Some experts predict that the Amotekun mantra could lead to a ripple effect across the country, which may produce chaos and confusion if not properly handled. What is your reaction to this?

Yes, such predictions are reasonable but not unavoidable. Amotekun is not just about security. It is more than that. It’s a vote against a sense of injustice and an indictment of the federal security agencies. It dramatises the phenomenal failure of security in Nigeria, a failure that is aggravated by the lack of professionalism and nationalism of the security agencies. Of course, every country faces such challenges but the difference is that a general high level of trust for the agencies dealing with the challenges in Nigeria is different. The President’s security team comes from one part of a regional divide. This is bad for a country that struggles with ethnic and religious conflicts and suspicion. The President has refused to change his team in spite of managerial failure and the outcry. We have also seen widespread allegations of ethnic and religious bias against the leadership of the security agencies. So, Amotekun is a vote for regionalism in a sense and it will likely lead to other things. The momentum going forward has to be better managed to avoid serious political crises that will undermine national unity and development.

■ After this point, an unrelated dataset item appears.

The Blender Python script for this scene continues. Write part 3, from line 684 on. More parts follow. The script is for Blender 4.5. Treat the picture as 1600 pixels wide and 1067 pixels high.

Some have said that the current Federal Government despite the huge investment in the fight against insecurity, has failed to provide security and the people are merely responding by forming security outfits. Is this a path to the much-touted true federalism or just a spontaneous reaction?

Of course, the failure in security is glaring. The other day, we heard about the brutal killing of the CAN chairman in Adamawa by Boko Haram. Statistics show that more people died of attacks by Boko Haram than by any other cause. Insecurity has destroyed human capital and businesses in Nigeria. If we do an evaluation of the economic costs of insurgency and terrorism they will be mind blowing.

Government has not taken serious action to address insecurity across all levels. We need to stop this sloganeering. Every form of insecurity has risen. Nigerians are kidnapped at will, including judges and police officers. Obviously governments are not investing the required finance and commitment to addressing this insecurity; otherwise we would have seen better results. Today, we are less secured than we were in 2015. This is the truth. Some have argued that part of failure to address these problems is not just leadership failure but also structural problem. The country is structurally difficult to manage. The argument is that if we restructure we can overcome some of these crises. This is an arguable point but makes much sense. In fact, the crisis of service delivery and security may actually lead us to what they call true federalism. I guess we are heading towards de facto regionalism by virtue of regional efforts to supplement the failure of governance in the centre and the states.

The crises in the country have been attributed to lack of national consensus. So, why is it difficult for Nigeria or leaders to craft a workable national ideal for the nation?

Nigerian leaders find it difficult to strike national consensus on many of the issues that affect national stability and development. The reason for this is because Nigerian leaders have been oriented towards ethnic and religious supremacy. Nigerian political history has been based on raw competition for supremacy, especially amongst the major ethnic groups. This is really sad. So, the tendency to promote particularistic agenda as against universal good of all citizens means that Nigerian leaders are incapable of generating consensus on these important issues. This is worrisome because elite consensus is very important to sustainable development.

Finally, on the Supreme Court judgment on the governorship election in Imo State that seemingly baffled everybody for obvious reasons, can the Supreme Court reverse itself on the case?

The Imo judgment will constitute a landmark and rock of offense for many years to come. It’s a very controversial judgment. But it will be difficult to reverse except for arithmetic errors. The Supreme Court has the right to err and also have the right to correct itself.